**Exercise prompt**. Report how many lines hold the string "follow". Give the number and nothing else.

**Scenes as source code**.
— Start —
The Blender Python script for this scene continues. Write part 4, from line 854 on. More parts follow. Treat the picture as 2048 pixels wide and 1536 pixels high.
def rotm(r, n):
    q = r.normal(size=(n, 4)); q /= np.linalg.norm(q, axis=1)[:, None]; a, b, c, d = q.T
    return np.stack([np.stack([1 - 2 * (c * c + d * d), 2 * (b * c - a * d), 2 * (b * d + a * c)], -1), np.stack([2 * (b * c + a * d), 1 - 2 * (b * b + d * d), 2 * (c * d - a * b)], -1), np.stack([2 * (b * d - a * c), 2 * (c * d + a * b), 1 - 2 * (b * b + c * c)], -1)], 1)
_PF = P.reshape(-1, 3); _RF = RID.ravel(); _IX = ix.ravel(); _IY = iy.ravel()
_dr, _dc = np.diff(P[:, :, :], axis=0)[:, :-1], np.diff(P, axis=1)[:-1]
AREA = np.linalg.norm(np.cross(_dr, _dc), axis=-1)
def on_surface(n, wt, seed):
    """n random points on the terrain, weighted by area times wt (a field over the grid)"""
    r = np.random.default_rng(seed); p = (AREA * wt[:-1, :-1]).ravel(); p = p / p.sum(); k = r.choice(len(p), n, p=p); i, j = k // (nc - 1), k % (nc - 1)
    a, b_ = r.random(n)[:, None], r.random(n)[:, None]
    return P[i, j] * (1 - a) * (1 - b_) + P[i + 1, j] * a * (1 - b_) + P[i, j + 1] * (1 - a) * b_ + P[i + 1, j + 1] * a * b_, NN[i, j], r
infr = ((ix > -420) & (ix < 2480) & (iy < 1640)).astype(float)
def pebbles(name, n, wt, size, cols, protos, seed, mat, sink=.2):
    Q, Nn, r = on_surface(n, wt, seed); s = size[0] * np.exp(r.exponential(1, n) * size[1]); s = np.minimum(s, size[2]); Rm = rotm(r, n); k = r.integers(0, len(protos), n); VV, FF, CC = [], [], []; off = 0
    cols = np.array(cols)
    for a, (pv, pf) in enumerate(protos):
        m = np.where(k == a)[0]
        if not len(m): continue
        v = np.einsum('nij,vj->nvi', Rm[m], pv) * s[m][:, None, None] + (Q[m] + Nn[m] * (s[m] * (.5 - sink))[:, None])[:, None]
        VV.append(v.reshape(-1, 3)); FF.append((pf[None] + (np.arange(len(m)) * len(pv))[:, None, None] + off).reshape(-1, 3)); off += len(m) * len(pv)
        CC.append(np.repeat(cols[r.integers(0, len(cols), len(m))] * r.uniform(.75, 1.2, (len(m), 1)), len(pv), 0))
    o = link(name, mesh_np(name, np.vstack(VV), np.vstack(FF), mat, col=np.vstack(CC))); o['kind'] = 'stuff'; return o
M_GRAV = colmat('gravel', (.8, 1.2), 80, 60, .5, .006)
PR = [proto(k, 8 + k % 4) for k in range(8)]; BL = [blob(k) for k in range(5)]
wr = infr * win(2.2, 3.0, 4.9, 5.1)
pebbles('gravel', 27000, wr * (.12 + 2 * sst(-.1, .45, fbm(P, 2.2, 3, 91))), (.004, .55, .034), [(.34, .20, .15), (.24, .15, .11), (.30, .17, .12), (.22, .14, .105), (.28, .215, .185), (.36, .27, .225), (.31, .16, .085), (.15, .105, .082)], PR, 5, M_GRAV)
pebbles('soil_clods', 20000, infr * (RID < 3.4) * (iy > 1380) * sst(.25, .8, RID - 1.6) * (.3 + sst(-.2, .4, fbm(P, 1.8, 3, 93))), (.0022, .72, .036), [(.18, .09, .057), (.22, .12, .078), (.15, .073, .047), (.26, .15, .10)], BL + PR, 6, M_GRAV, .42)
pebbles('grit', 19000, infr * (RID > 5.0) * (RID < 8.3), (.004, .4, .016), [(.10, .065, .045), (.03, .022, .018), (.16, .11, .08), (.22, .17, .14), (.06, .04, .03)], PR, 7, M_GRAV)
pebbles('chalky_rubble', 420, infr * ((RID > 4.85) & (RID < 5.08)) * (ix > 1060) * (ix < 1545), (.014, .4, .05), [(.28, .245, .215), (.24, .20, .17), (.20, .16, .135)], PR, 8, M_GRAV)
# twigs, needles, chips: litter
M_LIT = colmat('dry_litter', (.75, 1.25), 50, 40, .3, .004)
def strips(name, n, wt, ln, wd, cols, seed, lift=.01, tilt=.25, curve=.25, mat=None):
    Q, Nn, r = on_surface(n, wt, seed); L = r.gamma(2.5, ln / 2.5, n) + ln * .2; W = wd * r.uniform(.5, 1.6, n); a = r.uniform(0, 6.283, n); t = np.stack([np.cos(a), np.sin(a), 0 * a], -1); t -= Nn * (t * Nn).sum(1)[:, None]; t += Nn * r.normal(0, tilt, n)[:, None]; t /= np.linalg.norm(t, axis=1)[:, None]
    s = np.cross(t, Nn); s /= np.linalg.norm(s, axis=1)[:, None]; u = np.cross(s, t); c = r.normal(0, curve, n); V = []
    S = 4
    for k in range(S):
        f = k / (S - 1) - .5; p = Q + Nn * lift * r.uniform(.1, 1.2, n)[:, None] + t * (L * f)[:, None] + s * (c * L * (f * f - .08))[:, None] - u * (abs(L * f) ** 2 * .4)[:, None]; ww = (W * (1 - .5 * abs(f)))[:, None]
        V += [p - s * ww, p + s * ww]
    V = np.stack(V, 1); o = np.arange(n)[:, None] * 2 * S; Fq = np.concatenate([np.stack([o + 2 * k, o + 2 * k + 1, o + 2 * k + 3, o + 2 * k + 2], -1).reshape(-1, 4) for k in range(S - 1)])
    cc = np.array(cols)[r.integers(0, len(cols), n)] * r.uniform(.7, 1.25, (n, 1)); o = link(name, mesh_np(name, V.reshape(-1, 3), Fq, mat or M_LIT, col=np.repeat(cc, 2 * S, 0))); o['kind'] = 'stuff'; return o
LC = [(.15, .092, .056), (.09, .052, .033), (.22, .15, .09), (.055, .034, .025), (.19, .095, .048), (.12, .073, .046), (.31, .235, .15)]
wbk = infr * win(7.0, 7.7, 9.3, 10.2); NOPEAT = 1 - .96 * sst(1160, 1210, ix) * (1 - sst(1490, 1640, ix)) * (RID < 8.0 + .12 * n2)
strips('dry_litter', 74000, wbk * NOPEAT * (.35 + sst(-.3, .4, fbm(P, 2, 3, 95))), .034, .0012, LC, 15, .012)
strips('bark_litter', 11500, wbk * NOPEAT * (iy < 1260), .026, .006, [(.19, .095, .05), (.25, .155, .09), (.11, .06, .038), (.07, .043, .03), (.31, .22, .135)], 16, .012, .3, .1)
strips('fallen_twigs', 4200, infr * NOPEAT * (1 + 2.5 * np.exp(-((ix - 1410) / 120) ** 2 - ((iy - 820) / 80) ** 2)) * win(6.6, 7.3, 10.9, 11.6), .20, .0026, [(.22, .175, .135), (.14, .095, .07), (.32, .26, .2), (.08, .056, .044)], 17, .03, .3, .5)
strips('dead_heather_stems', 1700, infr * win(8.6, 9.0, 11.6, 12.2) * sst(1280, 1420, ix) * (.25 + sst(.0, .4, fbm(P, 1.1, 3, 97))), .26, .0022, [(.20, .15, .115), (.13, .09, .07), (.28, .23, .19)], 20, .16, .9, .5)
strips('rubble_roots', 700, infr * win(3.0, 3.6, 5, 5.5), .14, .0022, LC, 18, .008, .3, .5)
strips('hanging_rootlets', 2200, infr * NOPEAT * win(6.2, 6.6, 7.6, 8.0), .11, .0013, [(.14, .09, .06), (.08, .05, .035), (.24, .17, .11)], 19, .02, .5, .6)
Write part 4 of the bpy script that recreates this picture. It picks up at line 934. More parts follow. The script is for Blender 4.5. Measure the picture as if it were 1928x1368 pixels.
— End —
**Answer for this exercise**. 2